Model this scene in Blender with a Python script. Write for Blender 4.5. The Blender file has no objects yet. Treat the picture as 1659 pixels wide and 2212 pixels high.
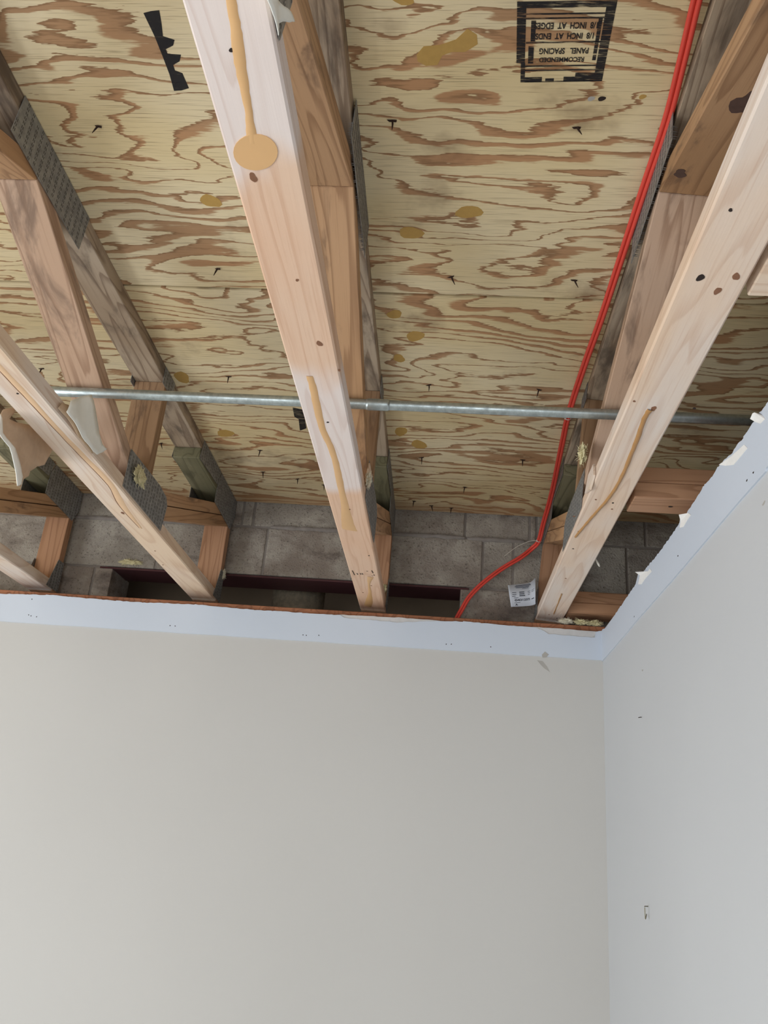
import bpy, bmesh, math, random
from mathutils import Matrix, Vector, noise

random.seed(7)
SC = bpy.context.scene
COL = SC.collection
TAU = math.tau

# ------------------------------------------------------------------ camera
PITCH, ROLL, YAW = 1.9564, 0.0845, 0.0863
cam_d = bpy.data.cameras.new('camera')
cam_d.sensor_fit = 'VERTICAL'
cam_d.sensor_height = 36.0
cam_d.lens = 1811.13 * 36.0 / 2212.0
cam_d.clip_start = 0.02
cam_o = bpy.data.objects.new('camera', cam_d)
COL.objects.link(cam_o)
cam_o.matrix_world = Matrix.Translation((-0.514, -2.7315, -0.6333)) @ (
    Matrix.Rotation(YAW, 4, 'Z') @ Matrix.Rotation(PITCH, 4, 'X') @ Matrix.Rotation(ROLL, 4, 'Z'))
SC.camera = cam_o

# ------------------------------------------------------------------ world, light, exposure
world = bpy.data.worlds.new('world')
SC.world = world
world.use_nodes = True
bg = world.node_tree.nodes['Background']
bg.inputs['Color'].default_value = (0.80, 0.90, 1.0, 1)
bg.inputs['Strength'].default_value = 1.0


def area(name, loc, direction, sx, sy, power, col):
    d = bpy.data.lights.new(name, 'AREA')
    d.shape = 'RECTANGLE'
    d.size, d.size_y = sx, sy
    d.energy = power
    d.color = col
    o = bpy.data.objects.new(name, d)
    COL.objects.link(o)
    o.location = loc
    o.rotation_euler = Vector(direction).to_track_quat('-Z', 'Y').to_euler()
    return o


# daylight entering through the windows in the left and the rear wall of the room
area('window_daylight_left', (-3.98, -2.45, -1.22), (1, 0, 0.0), 2.4, 1.6, 95, (0.92, 0.96, 1.0))
area('window_daylight_rear', (-1.4, -5.48, -1.25), (0, 1, 0.0), 2.8, 1.6, 45, (0.92, 0.96, 1.0))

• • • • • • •

Written exercise: Repeat only what lies between the start of the data and the end of the line containing "TAU = math.tau", exactly, with pictures left out.

The answer:
Model this scene in Blender with a Python script. Write for Blender 4.5. The Blender file has no objects yet. Treat the picture as 1659 pixels wide and 2212 pixels high.
import bpy, bmesh, math, random
from mathutils import Matrix, Vector, noise

random.seed(7)
SC = bpy.context.scene
COL = SC.collection
TAU = math.tau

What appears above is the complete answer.